PROBLEM TO SOLVE — Every record below should be printed exactly as given.

RECORDS FOR THIS EXERCISE —
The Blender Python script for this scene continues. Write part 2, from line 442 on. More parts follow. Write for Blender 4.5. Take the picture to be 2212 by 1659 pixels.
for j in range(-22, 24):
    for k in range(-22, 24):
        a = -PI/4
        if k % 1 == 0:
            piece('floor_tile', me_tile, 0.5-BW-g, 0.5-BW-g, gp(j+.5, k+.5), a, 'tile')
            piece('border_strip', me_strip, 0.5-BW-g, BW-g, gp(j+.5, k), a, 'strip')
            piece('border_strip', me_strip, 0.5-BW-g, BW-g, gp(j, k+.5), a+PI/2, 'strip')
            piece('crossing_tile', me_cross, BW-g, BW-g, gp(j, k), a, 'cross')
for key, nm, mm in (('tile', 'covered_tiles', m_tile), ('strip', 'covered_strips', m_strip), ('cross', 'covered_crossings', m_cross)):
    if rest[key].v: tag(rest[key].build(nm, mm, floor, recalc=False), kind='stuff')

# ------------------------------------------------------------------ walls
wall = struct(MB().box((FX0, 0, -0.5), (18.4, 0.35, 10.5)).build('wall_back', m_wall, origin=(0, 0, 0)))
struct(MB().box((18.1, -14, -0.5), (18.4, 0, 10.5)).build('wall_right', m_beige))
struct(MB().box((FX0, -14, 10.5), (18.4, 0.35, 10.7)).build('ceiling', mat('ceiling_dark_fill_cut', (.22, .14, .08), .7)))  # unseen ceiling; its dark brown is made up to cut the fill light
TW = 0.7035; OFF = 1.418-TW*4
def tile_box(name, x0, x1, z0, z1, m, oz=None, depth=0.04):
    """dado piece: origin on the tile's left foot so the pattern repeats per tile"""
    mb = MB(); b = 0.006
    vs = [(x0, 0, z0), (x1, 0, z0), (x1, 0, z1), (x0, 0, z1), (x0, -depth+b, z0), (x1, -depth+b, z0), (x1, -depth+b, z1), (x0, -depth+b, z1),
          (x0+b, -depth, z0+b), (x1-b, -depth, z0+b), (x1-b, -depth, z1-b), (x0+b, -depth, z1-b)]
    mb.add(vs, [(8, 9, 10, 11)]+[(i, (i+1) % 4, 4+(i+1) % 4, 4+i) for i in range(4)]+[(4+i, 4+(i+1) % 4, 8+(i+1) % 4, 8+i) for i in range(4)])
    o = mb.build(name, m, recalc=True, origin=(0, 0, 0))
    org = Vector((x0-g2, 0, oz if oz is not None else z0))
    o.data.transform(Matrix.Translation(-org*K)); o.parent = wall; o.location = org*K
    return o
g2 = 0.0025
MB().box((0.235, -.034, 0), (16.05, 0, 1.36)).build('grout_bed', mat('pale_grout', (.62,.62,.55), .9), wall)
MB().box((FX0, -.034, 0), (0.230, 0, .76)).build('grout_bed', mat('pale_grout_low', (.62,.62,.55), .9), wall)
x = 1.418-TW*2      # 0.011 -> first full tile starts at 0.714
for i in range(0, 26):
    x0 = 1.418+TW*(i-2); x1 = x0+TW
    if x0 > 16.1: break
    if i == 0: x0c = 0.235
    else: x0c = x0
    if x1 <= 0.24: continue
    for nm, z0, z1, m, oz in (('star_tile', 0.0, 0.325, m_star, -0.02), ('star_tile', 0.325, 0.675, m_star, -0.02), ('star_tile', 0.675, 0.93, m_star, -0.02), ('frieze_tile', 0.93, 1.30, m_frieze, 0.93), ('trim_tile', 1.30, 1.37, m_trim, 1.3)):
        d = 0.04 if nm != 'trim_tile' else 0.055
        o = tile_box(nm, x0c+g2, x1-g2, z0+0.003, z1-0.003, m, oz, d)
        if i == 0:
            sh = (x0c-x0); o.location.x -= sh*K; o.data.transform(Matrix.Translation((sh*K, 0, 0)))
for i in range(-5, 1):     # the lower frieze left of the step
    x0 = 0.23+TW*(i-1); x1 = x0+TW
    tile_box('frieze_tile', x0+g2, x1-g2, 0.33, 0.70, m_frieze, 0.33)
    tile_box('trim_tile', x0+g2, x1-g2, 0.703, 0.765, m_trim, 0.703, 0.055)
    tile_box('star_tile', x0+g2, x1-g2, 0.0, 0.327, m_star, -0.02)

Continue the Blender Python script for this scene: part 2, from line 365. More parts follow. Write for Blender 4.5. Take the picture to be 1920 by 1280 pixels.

TASK ANSWER —
The Blender Python script for this scene continues. Write part 2, from line 442 on. More parts follow. Write for Blender 4.5. Take the picture to be 2212 by 1659 pixels.
for j in range(-22, 24):
    for k in range(-22, 24):
        a = -PI/4
        if k % 1 == 0:
            piece('floor_tile', me_tile, 0.5-BW-g, 0.5-BW-g, gp(j+.5, k+.5), a, 'tile')
            piece('border_strip', me_strip, 0.5-BW-g, BW-g, gp(j+.5, k), a, 'strip')
            piece('border_strip', me_strip, 0.5-BW-g, BW-g, gp(j, k+.5), a+PI/2, 'strip')
            piece('crossing_tile', me_cross, BW-g, BW-g, gp(j, k), a, 'cross')
for key, nm, mm in (('tile', 'covered_tiles', m_tile), ('strip', 'covered_strips', m_strip), ('cross', 'covered_crossings', m_cross)):
    if rest[key].v: tag(rest[key].build(nm, mm, floor, recalc=False), kind='stuff')

# ------------------------------------------------------------------ walls
wall = struct(MB().box((FX0, 0, -0.5), (18.4, 0.35, 10.5)).build('wall_back', m_wall, origin=(0, 0, 0)))
struct(MB().box((18.1, -14, -0.5), (18.4, 0, 10.5)).build('wall_right', m_beige))
struct(MB().box((FX0, -14, 10.5), (18.4, 0.35, 10.7)).build('ceiling', mat('ceiling_dark_fill_cut', (.22, .14, .08), .7)))  # unseen ceiling; its dark brown is made up to cut the fill light
TW = 0.7035; OFF = 1.418-TW*4
def tile_box(name, x0, x1, z0, z1, m, oz=None, depth=0.04):
    """dado piece: origin on the tile's left foot so the pattern repeats per tile"""
    mb = MB(); b = 0.006
    vs = [(x0, 0, z0), (x1, 0, z0), (x1, 0, z1), (x0, 0, z1), (x0, -depth+b, z0), (x1, -depth+b, z0), (x1, -depth+b, z1), (x0, -depth+b, z1),
          (x0+b, -depth, z0+b), (x1-b, -depth, z0+b), (x1-b, -depth, z1-b), (x0+b, -depth, z1-b)]
    mb.add(vs, [(8, 9, 10, 11)]+[(i, (i+1) % 4, 4+(i+1) % 4, 4+i) for i in range(4)]+[(4+i, 4+(i+1) % 4, 8+(i+1) % 4, 8+i) for i in range(4)])
    o = mb.build(name, m, recalc=True, origin=(0, 0, 0))
    org = Vector((x0-g2, 0, oz if oz is not None else z0))
    o.data.transform(Matrix.Translation(-org*K)); o.parent = wall; o.location = org*K
    return o
g2 = 0.0025
MB().box((0.235, -.034, 0), (16.05, 0, 1.36)).build('grout_bed', mat('pale_grout', (.62,.62,.55), .9), wall)
MB().box((FX0, -.034, 0), (0.230, 0, .76)).build('grout_bed', mat('pale_grout_low', (.62,.62,.55), .9), wall)
x = 1.418-TW*2      # 0.011 -> first full tile starts at 0.714
for i in range(0, 26):
    x0 = 1.418+TW*(i-2); x1 = x0+TW
    if x0 > 16.1: break
    if i == 0: x0c = 0.235
    else: x0c = x0
    if x1 <= 0.24: continue
    for nm, z0, z1, m, oz in (('star_tile', 0.0, 0.325, m_star, -0.02), ('star_tile', 0.325, 0.675, m_star, -0.02), ('star_tile', 0.675, 0.93, m_star, -0.02), ('frieze_tile', 0.93, 1.30, m_frieze, 0.93), ('trim_tile', 1.30, 1.37, m_trim, 1.3)):
        d = 0.04 if nm != 'trim_tile' else 0.055
        o = tile_box(nm, x0c+g2, x1-g2, z0+0.003, z1-0.003, m, oz, d)
        if i == 0:
            sh = (x0c-x0); o.location.x -= sh*K; o.data.transform(Matrix.Translation((sh*K, 0, 0)))
for i in range(-5, 1):     # the lower frieze left of the step
    x0 = 0.23+TW*(i-1); x1 = x0+TW
    tile_box('frieze_tile', x0+g2, x1-g2, 0.33, 0.70, m_frieze, 0.33)
    tile_box('trim_tile', x0+g2, x1-g2, 0.703, 0.765, m_trim, 0.703, 0.055)
    tile_box('star_tile', x0+g2, x1-g2, 0.0, 0.327, m_star, -0.02)

Continue the Blender Python script for this scene: part 2, from line 365. More parts follow. Write for Blender 4.5. Take the picture to be 1920 by 1280 pixels.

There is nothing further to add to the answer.